The Black Riders and Other Lines
The Black Riders and other lines
The 1895 publication of Stephen Crane's The Black Riders and other lines was a milestone event in the history of American letters. Crane's was the first American book to be printed with a clear Modernist design — a look devised with the conscious intention to echo the sense of his text.
Copeland and Day, the publisher, was a new firm whose founders, Herbert Copeland and Fred Day, were devotees of the design revolution under way in nineteenth-century England. Beginning in the 1850s with the Rossetti circle, climaxing in the 1890s of Oscar Wilde and Aubrey Beardsley, and marked by such ground-breaking publications as The Hobby Horse, The Dial, and The Yellow Book, the movement promulgated the notion that a published work advanced its argument not only through its words but also through the look of its pages. Authors of the time came to be heavily involved in the designs of their books, regarding such matters as being of equal importance to their writing. Working closely with Crane, Copeland and Day built a design that came to be seen as the first public interpretation of the poet's lines.

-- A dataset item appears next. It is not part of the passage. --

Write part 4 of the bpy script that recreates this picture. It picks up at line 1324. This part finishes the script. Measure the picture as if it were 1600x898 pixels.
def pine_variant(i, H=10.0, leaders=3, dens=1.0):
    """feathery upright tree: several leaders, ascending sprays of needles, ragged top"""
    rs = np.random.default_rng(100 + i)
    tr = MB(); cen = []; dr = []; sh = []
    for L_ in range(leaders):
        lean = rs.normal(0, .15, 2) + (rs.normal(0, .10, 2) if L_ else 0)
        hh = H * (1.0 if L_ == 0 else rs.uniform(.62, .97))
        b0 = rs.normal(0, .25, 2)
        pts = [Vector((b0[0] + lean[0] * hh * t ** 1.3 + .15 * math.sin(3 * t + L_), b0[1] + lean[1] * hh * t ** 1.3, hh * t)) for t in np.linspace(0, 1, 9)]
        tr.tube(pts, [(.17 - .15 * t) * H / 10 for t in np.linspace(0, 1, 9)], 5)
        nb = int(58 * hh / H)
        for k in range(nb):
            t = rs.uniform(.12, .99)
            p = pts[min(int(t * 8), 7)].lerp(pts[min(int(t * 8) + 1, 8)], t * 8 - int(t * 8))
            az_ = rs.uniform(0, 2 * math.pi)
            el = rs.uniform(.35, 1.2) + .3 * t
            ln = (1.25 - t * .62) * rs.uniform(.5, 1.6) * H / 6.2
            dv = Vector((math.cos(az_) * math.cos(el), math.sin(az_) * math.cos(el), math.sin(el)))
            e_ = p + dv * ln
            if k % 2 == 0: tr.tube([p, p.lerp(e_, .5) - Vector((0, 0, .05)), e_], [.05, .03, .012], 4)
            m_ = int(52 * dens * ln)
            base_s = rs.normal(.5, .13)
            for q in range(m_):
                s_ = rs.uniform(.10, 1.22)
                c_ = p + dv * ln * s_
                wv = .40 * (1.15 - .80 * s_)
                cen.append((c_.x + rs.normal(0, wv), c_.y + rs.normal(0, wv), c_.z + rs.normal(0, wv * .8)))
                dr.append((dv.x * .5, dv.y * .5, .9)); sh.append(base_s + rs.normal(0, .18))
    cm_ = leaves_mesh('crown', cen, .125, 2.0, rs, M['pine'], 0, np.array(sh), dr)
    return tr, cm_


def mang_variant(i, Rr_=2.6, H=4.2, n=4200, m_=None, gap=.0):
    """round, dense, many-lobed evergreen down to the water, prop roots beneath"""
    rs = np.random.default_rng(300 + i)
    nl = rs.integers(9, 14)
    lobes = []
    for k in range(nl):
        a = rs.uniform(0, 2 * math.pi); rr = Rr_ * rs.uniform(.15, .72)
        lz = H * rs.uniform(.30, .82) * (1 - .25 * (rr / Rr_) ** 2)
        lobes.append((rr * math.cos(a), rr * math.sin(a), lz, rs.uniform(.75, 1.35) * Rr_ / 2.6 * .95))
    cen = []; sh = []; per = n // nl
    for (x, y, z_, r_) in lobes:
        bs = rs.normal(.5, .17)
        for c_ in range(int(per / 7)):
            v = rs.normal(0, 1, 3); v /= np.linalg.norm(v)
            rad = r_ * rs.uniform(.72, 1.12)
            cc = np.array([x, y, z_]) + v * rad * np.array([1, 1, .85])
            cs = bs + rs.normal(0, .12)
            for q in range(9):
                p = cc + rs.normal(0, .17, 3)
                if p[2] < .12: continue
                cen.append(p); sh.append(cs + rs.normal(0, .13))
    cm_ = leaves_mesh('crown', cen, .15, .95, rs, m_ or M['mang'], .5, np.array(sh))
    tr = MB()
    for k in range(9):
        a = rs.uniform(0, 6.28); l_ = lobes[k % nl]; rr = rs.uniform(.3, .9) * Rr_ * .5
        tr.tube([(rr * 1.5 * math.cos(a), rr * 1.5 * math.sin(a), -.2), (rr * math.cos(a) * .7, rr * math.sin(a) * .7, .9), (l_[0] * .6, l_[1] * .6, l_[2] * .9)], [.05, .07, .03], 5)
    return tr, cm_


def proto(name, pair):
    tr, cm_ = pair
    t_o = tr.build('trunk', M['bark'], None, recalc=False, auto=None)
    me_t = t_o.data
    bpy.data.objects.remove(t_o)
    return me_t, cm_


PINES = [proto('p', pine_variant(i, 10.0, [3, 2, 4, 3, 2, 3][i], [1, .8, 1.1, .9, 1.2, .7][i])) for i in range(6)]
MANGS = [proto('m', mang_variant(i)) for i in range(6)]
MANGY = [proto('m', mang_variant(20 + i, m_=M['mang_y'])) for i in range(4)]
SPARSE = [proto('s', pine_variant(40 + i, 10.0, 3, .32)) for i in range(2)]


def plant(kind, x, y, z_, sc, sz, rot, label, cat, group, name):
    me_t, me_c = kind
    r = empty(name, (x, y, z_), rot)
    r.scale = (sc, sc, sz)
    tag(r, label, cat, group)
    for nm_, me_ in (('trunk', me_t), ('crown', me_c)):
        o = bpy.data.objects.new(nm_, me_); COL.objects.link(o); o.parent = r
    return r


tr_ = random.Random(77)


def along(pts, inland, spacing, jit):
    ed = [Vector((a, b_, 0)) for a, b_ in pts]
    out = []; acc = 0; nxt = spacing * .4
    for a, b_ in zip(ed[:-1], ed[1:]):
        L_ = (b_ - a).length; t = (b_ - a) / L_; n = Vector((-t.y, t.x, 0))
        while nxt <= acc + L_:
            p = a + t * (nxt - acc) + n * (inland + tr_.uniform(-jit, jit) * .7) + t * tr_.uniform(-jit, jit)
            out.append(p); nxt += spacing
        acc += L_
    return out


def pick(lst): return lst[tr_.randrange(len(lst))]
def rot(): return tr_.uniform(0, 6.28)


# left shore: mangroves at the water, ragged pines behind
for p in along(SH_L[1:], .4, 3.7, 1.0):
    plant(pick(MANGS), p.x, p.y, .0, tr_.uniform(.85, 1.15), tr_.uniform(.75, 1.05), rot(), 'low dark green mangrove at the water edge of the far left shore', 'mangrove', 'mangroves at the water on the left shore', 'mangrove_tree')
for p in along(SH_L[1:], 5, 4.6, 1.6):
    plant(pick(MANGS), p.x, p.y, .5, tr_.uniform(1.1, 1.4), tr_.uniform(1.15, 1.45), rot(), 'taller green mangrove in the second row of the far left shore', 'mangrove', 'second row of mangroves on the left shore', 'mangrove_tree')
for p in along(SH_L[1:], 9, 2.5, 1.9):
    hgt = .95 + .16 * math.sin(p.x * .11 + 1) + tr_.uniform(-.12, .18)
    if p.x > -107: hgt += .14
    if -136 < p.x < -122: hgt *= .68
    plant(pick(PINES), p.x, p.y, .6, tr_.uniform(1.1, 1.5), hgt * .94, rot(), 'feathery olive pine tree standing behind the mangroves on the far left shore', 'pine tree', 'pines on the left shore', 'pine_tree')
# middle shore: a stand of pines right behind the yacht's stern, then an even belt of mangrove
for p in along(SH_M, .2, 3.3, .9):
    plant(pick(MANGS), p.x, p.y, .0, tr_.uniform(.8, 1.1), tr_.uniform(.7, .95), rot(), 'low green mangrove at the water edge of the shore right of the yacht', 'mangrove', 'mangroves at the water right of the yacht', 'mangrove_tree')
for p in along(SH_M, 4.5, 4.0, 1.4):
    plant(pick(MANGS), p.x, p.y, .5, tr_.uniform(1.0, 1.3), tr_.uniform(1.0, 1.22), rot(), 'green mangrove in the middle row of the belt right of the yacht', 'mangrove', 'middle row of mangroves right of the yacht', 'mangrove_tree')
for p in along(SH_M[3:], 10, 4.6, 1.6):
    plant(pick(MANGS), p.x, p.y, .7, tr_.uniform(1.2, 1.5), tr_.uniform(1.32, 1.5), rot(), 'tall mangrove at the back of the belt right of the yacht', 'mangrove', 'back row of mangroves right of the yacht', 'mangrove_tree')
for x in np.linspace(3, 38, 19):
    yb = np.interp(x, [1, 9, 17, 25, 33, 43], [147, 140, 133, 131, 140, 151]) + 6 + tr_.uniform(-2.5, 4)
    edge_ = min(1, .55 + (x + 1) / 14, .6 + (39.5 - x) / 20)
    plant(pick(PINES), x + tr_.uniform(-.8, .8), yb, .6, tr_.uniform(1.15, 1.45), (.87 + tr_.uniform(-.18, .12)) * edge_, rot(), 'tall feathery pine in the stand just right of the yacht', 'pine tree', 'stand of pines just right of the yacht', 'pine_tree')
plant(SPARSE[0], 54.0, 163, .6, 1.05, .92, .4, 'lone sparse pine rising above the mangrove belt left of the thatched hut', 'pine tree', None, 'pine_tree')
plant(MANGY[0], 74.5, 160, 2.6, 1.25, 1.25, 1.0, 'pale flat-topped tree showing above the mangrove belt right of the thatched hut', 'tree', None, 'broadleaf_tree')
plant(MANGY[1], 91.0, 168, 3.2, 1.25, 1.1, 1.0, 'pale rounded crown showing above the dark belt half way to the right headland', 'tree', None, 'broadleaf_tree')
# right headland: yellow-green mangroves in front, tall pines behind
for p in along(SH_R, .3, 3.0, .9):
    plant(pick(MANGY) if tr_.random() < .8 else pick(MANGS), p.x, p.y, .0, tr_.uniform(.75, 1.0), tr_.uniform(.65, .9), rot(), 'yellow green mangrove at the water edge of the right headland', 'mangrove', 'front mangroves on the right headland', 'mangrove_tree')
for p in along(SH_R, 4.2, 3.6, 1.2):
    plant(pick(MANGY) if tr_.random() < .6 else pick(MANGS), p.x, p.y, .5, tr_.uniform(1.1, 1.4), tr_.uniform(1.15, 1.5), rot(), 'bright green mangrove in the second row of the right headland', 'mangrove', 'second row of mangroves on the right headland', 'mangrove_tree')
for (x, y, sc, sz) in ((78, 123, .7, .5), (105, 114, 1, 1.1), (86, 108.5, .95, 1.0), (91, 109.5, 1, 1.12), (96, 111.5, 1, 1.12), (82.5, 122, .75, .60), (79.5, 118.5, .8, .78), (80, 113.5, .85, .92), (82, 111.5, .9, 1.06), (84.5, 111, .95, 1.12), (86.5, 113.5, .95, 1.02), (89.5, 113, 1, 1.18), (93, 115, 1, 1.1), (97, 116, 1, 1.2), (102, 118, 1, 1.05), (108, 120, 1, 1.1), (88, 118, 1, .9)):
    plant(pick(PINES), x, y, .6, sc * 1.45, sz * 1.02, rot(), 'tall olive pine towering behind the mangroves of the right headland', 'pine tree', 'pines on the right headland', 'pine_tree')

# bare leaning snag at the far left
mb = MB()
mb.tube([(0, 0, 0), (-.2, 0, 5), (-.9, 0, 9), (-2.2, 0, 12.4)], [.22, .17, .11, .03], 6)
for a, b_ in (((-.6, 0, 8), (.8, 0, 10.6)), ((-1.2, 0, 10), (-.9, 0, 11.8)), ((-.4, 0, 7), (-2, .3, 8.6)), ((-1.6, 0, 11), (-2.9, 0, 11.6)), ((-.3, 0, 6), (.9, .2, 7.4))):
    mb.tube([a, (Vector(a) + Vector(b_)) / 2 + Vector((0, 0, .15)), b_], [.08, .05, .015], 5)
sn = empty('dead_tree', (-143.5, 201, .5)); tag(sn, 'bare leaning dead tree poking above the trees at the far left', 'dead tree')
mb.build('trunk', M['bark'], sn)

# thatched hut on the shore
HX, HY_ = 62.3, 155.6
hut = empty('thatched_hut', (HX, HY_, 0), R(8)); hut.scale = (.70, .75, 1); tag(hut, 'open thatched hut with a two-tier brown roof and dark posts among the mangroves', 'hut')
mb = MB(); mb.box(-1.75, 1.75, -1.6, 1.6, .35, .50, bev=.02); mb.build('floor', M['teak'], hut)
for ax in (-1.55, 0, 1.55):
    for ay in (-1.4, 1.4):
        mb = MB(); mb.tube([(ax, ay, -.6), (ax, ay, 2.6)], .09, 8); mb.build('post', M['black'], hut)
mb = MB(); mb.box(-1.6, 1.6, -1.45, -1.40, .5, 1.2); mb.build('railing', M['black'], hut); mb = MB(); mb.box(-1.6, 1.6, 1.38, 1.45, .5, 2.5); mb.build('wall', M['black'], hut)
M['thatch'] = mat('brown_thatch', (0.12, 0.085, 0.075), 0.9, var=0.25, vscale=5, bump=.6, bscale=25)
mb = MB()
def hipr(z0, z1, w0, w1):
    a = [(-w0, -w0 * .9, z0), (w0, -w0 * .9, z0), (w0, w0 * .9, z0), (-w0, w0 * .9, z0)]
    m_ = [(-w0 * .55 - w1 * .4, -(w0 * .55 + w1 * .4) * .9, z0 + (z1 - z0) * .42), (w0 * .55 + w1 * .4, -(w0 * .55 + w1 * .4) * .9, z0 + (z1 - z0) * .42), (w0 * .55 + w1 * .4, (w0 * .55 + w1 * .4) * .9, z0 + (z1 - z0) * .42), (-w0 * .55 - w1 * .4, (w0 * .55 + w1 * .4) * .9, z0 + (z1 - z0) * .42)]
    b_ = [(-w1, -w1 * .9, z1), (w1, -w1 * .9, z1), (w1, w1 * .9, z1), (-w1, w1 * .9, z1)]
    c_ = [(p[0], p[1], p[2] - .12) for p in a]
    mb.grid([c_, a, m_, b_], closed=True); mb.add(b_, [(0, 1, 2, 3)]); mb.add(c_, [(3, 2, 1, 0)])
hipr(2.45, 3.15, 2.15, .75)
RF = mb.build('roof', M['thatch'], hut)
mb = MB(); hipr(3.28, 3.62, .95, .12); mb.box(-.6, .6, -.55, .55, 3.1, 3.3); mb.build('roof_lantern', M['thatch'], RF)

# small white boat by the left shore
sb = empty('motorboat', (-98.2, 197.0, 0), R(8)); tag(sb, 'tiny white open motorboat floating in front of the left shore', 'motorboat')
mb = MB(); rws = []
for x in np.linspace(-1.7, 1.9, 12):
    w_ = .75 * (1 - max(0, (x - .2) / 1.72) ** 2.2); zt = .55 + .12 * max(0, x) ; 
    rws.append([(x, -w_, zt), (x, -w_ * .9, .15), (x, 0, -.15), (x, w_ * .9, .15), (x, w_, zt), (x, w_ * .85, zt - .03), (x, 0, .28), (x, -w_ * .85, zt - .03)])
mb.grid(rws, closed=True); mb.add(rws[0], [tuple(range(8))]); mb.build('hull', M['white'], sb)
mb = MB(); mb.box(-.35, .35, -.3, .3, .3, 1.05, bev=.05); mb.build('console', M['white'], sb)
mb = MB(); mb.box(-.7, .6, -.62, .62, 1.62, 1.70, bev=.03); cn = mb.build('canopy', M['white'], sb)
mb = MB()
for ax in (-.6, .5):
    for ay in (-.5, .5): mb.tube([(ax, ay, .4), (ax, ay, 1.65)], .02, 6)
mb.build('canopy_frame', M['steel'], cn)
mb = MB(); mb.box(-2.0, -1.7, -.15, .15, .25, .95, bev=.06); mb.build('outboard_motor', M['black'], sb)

Rice University Press is bringing Crane's breakthrough volume back to life in this new facsimile edition, part of our Literature by Design series, with an enlightening Afterword by the noted scholar Jerome McGann. Dr. McGann carefully explicates both the poetry and its presentation, leading the reader through an interpretation of the work that is also an interpretation of the pages themselves, along with a thorough account of the state and motion of the publishing industry in 1890s America.
About the Editor
Jerome McGann is the John Stewart Bryan University Professor, University of Virginia. His most recent books are Byron's Manfred and Are the Humanities Inconsequent?, both published in 2009. He is working on a study of the literature and culture of antebellum America. As a digital humanist, he was a co-founder of IATH (Institute for Advanced Technology in the Humanities) and of Speclab (Speculative Computing Laboratory), and was the founding director of NINES (Networked Infrastructure for Nineteenth-century Electronic Scholarship.